When important values, like homes and infrastructure or culturally and historically significant sites, are not threatened and other conditions are optimal, public land managers will use slow-burning surface fire to speed the ecologically important process of decomposition by safely consuming dead and down logs, fallen leaves and pine needles, dried grasses and seedlings.  This clears the way for healthier soils, an increase in desirable herbaceous plants and a decrease in invasive species and noxious weeds.
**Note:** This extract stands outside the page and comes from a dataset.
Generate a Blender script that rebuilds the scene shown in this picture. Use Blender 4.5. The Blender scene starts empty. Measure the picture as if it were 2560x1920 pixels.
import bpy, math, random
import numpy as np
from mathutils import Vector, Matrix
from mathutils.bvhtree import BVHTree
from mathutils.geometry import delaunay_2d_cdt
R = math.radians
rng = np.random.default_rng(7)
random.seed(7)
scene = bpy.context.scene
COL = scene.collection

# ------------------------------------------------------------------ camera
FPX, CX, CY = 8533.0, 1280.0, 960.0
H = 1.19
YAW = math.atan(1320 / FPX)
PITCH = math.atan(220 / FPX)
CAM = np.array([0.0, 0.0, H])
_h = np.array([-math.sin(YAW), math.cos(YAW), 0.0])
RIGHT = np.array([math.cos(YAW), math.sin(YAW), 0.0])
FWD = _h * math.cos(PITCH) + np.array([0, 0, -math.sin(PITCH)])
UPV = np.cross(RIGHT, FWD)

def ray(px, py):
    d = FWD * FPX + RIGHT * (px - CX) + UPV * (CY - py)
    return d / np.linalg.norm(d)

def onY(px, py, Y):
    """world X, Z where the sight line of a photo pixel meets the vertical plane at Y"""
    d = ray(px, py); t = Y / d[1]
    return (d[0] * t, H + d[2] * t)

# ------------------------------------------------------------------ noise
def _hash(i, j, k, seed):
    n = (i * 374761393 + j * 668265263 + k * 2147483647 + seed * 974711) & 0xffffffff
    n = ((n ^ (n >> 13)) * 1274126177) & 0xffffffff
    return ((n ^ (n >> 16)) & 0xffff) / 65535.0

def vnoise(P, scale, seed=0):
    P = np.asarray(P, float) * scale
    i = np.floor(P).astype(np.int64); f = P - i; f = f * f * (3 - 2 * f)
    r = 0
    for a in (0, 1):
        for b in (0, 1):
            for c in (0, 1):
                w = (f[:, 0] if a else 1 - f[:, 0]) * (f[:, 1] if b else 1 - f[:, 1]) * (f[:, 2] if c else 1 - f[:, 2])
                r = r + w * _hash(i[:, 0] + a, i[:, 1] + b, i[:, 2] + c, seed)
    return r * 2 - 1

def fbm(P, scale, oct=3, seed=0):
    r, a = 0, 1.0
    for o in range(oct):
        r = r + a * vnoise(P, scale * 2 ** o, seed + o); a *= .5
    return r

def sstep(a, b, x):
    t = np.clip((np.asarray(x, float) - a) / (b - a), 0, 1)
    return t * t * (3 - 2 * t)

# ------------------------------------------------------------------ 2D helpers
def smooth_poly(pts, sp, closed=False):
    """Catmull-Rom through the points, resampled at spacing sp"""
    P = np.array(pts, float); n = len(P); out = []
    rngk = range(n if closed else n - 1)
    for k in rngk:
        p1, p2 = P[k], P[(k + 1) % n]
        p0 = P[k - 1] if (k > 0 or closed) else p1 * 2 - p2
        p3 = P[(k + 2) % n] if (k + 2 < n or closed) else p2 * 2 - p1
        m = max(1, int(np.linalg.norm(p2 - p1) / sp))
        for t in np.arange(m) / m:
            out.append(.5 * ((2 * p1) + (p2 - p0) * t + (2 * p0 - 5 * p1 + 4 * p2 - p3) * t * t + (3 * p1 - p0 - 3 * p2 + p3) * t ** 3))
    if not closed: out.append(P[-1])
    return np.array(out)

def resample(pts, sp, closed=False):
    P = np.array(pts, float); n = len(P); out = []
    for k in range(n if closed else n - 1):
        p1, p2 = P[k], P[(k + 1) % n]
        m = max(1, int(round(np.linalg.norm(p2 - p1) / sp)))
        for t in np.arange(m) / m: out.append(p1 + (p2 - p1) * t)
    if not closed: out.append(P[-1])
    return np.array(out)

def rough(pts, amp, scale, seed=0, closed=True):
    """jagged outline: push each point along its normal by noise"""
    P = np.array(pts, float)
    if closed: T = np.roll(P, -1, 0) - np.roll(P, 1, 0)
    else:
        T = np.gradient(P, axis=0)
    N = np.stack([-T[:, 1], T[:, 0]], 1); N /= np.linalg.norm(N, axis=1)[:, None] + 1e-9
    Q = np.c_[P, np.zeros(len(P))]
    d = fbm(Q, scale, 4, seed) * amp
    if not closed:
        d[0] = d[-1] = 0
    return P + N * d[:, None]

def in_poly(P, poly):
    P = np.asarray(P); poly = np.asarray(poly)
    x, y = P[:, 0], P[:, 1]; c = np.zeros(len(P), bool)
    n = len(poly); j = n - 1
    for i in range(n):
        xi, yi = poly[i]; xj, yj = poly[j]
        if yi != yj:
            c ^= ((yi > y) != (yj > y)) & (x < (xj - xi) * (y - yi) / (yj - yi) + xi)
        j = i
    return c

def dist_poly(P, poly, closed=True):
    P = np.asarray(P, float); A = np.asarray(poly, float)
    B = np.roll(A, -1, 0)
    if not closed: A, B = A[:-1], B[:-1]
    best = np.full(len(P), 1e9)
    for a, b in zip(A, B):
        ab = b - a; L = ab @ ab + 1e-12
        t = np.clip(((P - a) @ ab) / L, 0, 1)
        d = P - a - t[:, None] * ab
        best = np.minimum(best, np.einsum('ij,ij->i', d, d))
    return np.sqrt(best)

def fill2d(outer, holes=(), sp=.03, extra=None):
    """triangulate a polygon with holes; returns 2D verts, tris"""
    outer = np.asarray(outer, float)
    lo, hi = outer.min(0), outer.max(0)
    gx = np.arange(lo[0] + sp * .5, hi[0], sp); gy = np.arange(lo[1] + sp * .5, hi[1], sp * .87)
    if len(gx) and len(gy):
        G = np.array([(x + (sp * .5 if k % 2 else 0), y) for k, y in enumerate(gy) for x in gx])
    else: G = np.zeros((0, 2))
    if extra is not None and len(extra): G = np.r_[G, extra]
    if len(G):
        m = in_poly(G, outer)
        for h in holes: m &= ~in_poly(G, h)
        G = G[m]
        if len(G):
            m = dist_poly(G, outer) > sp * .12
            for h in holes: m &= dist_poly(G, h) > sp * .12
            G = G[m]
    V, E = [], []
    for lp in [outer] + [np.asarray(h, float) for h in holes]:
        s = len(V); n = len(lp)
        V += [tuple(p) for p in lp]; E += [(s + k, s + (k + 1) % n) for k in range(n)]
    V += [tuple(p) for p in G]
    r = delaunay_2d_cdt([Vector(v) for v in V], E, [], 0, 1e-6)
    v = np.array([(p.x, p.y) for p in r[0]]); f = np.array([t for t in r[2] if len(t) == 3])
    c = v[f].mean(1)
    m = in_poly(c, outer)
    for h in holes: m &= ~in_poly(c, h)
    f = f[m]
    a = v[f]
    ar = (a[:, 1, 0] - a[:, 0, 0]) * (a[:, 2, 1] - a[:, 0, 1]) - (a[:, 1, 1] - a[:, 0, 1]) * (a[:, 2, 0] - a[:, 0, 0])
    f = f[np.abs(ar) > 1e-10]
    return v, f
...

Some of the biggest benefactors of a managed wildfire are wildlife species.  Historically, fire played a major role in shaping forest habitats.  Wildlife evolved with fire over thousands of years, and some species are actually dependent on fire for their survival.  Low-intensity fire on the ground makes room for new grasses and shrubs, which grow well in soil fertilized by fire-related nutrients.  Birds and insects feed on the new growth, followed by deer and other grazers.  Predators soon follow, setting up a renewed cycle of life.

“The vast preponderance of best-available science supports the positive role fire plays in resource management,” Santa Fe Forest Supervisor James Melonas said.  “In the fire-adapted forests of the American Southwest, it is not a question of ‘if’ but ‘when’ we will see fire on our landscapes.  We are focused on using every tool at our disposal, including managed wildfire and prescribed fire, to turn the inevitability of fire on the Santa Fe National Forest to the forest’s advantage.”